Saturday, April 19, 2014

Bang Bang Alley (2014)



Ely Buendia, King Palisoc & Yan Yuzon's Bang Bang Alley: Violence as a 3-Course Meal

A world-weary bodyguard, played wondrously by Jimmy Santos who returns to his actioner roots, takes a well-deserved reprieve from work by spending his night singing songs from his youth in a karaoke bar with his chosen paid companion. He snaps out of his pleasant reminiscence when he hears a familiar voice singing a familiar tune from another room.

He then recounts the significance of both the song and the voice. Director Ely Buendia, by utilizing extreme close-ups and, amplifies the maddening claustrophobia, turning the bodyguard’s story into something perverse, something that telegraphs the episode’s bloody outcome. After his monologue, the bodyguard proceeds to the other room and shoots the singer with all the conviction of a man consumed by vengeance.

And so begins Bang Bang Alley, a triptych of tales that explore violence within a distinctly Filipino setting where the government is shaded in grey, the police are vulnerable to corruption, and everybody else is just waiting for that one push to explode in fits of base brutality. Buendia’s appetizer efficiently sets the tone of gloom and unpredictability that shrouds the three episodes.

Yan Yuzon’s Aso’t Pusa’t Daga opens with the lone witness of a politically-motivated massacre, played with admirable conviction by Bela Padilla, having a casual conversation with the cop assigned to keep her safe, played by Yuzon. From exploring the meandering intimacy of two individuals trapped inside a safe house, the short morphs into a disturbing probe of the ill mechanics of Philippine provincial politics.

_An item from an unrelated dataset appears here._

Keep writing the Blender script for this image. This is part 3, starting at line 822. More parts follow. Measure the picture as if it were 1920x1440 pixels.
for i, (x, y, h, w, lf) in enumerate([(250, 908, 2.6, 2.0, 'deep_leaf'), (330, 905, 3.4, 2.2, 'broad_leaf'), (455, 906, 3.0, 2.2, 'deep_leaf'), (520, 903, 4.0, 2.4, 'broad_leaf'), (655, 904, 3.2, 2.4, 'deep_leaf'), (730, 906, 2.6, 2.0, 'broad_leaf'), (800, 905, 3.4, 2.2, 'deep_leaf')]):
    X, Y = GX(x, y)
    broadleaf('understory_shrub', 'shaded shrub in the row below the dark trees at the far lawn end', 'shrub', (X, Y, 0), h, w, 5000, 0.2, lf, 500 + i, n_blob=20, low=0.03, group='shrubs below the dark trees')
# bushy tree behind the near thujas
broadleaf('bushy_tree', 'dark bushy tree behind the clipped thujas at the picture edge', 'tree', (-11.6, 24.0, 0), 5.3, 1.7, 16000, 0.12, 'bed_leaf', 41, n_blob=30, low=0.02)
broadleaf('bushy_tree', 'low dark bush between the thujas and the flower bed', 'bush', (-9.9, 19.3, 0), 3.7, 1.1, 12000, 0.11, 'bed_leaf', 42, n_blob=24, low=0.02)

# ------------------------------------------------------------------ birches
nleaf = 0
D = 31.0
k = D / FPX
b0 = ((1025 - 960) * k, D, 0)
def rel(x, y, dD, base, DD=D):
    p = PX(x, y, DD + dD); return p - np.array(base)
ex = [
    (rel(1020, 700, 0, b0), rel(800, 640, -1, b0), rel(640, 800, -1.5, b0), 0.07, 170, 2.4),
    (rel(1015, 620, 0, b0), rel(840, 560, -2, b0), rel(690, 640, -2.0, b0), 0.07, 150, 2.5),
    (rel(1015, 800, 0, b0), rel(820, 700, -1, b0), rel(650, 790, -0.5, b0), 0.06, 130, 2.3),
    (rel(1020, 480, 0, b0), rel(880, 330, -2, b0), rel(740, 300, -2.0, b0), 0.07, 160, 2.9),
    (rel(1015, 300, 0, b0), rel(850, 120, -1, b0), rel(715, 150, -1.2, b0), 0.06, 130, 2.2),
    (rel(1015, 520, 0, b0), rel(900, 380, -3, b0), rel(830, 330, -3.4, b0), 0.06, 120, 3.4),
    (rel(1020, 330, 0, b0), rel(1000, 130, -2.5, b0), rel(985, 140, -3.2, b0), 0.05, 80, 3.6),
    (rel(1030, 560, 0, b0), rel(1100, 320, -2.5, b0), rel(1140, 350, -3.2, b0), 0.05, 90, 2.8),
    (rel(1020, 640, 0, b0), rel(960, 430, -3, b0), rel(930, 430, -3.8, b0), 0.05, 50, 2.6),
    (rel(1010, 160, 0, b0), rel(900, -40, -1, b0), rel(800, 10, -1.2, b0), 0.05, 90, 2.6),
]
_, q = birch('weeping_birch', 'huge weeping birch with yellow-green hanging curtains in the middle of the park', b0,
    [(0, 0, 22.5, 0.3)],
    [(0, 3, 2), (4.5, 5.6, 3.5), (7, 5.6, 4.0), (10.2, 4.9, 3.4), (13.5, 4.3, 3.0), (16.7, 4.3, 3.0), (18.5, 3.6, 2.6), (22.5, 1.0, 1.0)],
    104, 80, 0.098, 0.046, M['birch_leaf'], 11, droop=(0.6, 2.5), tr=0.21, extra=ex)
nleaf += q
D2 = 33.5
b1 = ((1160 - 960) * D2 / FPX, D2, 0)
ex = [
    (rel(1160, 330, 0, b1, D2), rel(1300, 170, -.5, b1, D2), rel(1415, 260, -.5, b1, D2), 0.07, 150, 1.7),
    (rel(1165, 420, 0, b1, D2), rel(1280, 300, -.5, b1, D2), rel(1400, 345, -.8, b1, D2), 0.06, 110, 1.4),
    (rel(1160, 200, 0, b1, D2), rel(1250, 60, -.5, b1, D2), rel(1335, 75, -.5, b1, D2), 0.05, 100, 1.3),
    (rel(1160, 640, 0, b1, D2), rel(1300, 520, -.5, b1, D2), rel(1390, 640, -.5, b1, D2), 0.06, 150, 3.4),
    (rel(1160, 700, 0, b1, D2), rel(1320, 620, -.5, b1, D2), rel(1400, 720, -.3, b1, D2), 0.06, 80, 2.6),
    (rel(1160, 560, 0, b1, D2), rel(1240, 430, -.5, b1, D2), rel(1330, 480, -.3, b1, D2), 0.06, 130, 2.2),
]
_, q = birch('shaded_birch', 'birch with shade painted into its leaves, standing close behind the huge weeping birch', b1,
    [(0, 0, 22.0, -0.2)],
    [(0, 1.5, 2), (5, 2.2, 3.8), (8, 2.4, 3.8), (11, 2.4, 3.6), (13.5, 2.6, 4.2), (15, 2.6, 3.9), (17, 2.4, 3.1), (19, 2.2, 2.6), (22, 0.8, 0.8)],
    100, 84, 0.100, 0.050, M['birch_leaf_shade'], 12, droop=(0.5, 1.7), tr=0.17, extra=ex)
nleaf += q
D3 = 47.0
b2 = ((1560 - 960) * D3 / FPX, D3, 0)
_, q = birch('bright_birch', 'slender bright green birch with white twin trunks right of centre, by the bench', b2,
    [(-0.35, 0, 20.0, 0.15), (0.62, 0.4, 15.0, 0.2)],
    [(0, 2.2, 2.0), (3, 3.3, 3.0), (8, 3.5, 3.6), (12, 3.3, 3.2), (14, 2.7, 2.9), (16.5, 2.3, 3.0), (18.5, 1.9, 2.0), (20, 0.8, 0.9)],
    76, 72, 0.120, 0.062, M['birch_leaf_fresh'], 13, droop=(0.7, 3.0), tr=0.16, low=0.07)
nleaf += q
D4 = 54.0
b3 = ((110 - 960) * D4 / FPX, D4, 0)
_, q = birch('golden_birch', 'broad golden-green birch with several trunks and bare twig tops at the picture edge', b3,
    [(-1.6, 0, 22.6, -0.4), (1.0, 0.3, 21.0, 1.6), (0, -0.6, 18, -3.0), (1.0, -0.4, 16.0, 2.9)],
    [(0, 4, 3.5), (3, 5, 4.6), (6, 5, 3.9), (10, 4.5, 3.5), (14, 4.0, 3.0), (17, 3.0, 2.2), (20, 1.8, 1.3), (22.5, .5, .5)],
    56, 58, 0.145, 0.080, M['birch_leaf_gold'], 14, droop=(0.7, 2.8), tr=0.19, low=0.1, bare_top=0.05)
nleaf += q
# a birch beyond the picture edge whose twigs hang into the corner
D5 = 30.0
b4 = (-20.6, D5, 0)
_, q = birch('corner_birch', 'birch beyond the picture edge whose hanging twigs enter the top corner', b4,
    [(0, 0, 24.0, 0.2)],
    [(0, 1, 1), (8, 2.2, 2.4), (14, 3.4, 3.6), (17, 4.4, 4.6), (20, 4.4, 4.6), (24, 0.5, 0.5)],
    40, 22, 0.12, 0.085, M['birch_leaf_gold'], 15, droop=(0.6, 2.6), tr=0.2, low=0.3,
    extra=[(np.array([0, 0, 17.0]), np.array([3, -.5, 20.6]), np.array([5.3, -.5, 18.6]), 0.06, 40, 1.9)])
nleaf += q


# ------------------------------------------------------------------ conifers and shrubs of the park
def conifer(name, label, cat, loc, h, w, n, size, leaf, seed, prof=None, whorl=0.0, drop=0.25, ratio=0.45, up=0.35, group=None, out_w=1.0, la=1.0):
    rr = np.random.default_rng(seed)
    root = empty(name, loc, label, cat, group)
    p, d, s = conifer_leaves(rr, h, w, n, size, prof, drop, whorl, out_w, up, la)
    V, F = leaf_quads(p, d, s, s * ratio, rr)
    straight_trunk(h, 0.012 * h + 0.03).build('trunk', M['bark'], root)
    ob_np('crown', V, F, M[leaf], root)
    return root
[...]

The episode eerily echoes real events, blurring the line between Yuzon’s pulpy machinations and his very pessimistic outlook of very current events. There are no blacks and whites with the characters he conjures. Even the seemingly sinister hitman played by Art Acuna tempers his turpitude. All of the players in the grandiose stage that is Philippine politics are all morally ambiguous souls swimming in a culture of getting ahead and getting even, no matter the consequences.

King Palisoc’s Makina takes Bang Bang Alley back into the arena of the ordinary and familiar. Emman, played by Gabe Mercado in what seems to be the performance of his career as a character actor, is driver for a home-service massage business. He leads a morose life. He wakes up early to buy bread from the nearby store where the neighborhood bully who he suspects is shagging his wife is all too ready to humiliate him. At work, he has to struggle the constant nagging of his loudmouth boss.

It is therefore not surprising that when he involuntarily commits a violent act, he becomes a ticking time bomb waiting for the right moment to explode. Palisoc and screenwriter Zig Marasigan has created a setting that delivers no reprieve for the working man, with other people’s problems infesting the radio waves and the simple act of relating to other people is a difficult chore. Although the streets are empty and a stress-relieving massage is just a call away, all the elements that would awaken the beast out of the most docile of men are all apparent and abundant.

Makina is quite a feat of visual and aural design melding to turn sleepless Metro Manila into a pressure cooker for its citizens on the edge. Violence is not a depravity reserved for those with the resources to be evil. It’s innate in humanity.

While Buendia managed to control both style and substance in the prelude he directed, his Pusakal, the third and final episode of Bang Bang Alley, leaves a lot to be desired. A high society girl played by a rather unconvincing Megan Young has retreated to the mountains to stay with her aunt after killing a boisterous rich kid who left her sister bruised and beaten. Despite the outward serenity of the place, she becomes witness to a decades-long battle between her aunt and certain operatives who want the land for themselves.

The premise itself shows promise. Buendia manages to communicate the extent of violence, how it is not limited by time or place. Unfortunately, Buendia executes the concept without restraint or finesse. The scoring of the episode gives too much away. Moreover, he utilizes voice-overs perhaps to add a noir-ish effect to his episode. Sadly, those voice-overs only betray what little atmosphere and subtlety he can conjure from stuffing the short with too much technique.

In the end, Bang Bang Alley, as a collection of tales that navigate the concept of violence within a specific local context, is mostly successful. There’s a variety in insight in the three episodes that eventually cohere to create a damning and cynical portrait of society.

As a showcase of new filmmaking talent, it is predictably a mixed bad. Yuzon astounds mostly because of his ability to frankly communicate his suspicious outlook of Philippine politics. Palisoc impresses with his ability to tell the deviously common tale of a man succumbing to his inner demons with a lot of clever sophistication. Buendia is sadly the odd man out. The promise he shows in the film’s prelude is left in shambles with an episode that is dwarfed by the fine works of his colleagues.